BUNNY ROGERS
Read at KGB on 2 Feb 2022

Mandy steps slowly and deliberately into the cold room, one mismatched shoe after the other, and settles in at the grand piano. She pours herself a glass of wine. She’s not dressed for the weather — it’s snowing this morning, flakes falling gently from the ceiling to form an ice-blue carpet on the floor, and she’s only wearing a pink bralette and an eggshell-and-mauve miniskirt. But her mind is elsewhere. The room is totally silent. She takes a sip of the wine, which she’d spilled a little of, forming a dark purple stain on the snow, like blood. She rests her hands on her knees, slouches, and sighs. Then she brings her hands to the black piano and begins to play. It’s Elliott Smith’s “See You in Heaven.” Her rendition is faithful, full of feeling, the melody transmitting an ineffable blend of brightness and dimness, like the white winter sun’s reflection on the snow in the room. After she finishes, her hands immediately drop to her knees, her shoulders droop, she stares at the ground. Her movements in this moment are significantly more labored than her music, which is graceful, practiced. The silence feels long and heavy. She pours herself more wine, sips it, begins the next song. Mandy is a cartoon — a clone of Mandy Moore — and the room is the Columbine High School cafeteria. 

This is the opening of a video piece that was projected onto the wall of Societe gallery in Berlin, in a room that featured a piano, falling snow that blanketed the ground, and tealights encased in green apples carved with faces like jack’o’lanterns. It was part of the second installment of Bunny Rogers’ trilogy of exhibits devoted to the Columbine High School massacre of April 20, 1999, called “Columbine Cafeteria.” The first had been called “Columbine Library.” She describes the difference between them: “I think of the library as being slow and dark, filled with obstacles. That’s also how it looks in police photos. The cafeteria was open and well-lit, with tons of people and bombs hidden in duffel bags in plain sight. The cafeteria was more confusing. There’s not the same closure as in the library, where Dylan and Eric committed suicide.” 

I first encountered Bunny’s work in 2014 at a small-press library in Brooklyn called Mellow Pages. I had gone to read a poetry book by this guy in Queens I had a crush on, but it didn’t end up resonating with me. I found myself gravitating toward a beautiful lavender hardcover engraved with awareness ribbons and the title Cunny Poem — a complete archive of Bunny’s poetry from 2012 to 2014. The work, to me, felt alternately like abrupt and violent dispatches from the feminine id, and the lamentations of the strange and estranged artist. The poems were short, the pages filled with open space, creating an ambiance of distance, silence, through which the anguished transmissions feel more poignant. “Entertainment depends on violence / And my pain is at the heart of your violence,” she writes.  

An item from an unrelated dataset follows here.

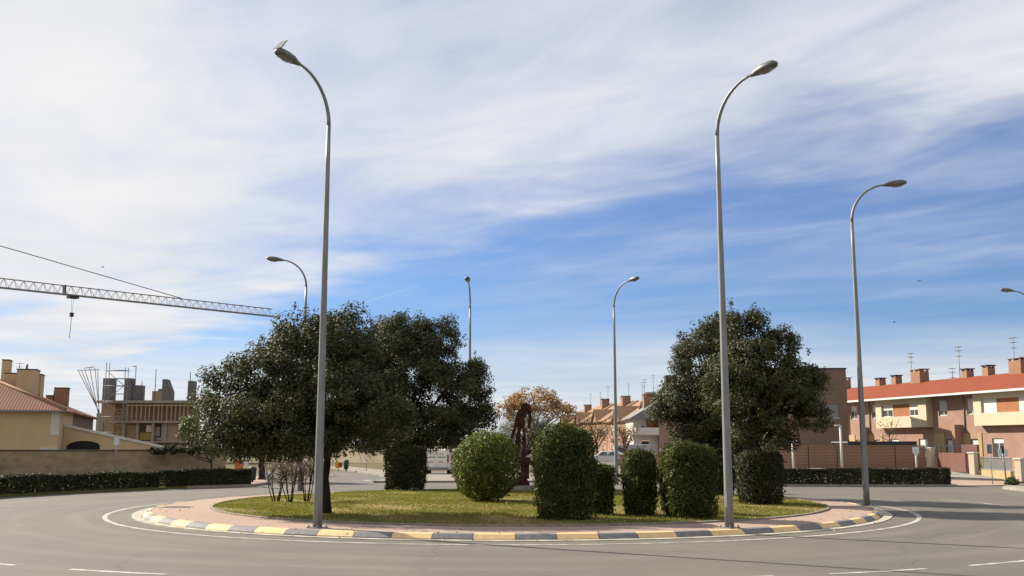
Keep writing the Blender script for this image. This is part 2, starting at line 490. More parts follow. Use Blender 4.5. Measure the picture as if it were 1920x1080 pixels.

Much of Bunny’s art engages with themes of loss, mourning, childhood, distance, death, and violence — hurting and being hurt, holding onto the precious while watching it pass away, then continuing to hold. She has found a kindred spirit in Elliott Smith, to whom she often pays homage in her work. This influence is at play in the 2011 exhibit Sister Unn’s, in which she and frequent collaborator Filip Olszewski rented a storefront in Forest Hills and turned it into a locked, abandoned flower shop named Sister Unn’s, featuring shelves of dying roses and one lavender rose, encased in ice, lit up in a freezer in the back. Bunny says it was only after she’d created the piece that she remembered the Elliott Smith lyric “True love is a rose / Behind glass / That’s locked and kept closed.” That verse reminds me of her later collaboration with Filip, If I Die Young, a 2013 exhibit in which televisions played a chorus of children singing a country song by The Band Perry that begins, “If I die young, bury me in satin / Lay me down on a bed of roses / Sink me in the river at dawn / Send me away with the words of a love song.” The voices had come from YouTube videos uploaded by either the children or their parents, featuring kids as young as four. 

I’m not sure how to end this except to say that Bunny is one of my favorite artists, and is someone making work that processes, on a very elemental level, the themes of our time as the school-shooting generation. She launched her poetry book My Apologies Accepted here at KGB in 2015 and it’s a real honor to welcome her back. Please welcome Bunny Rogers.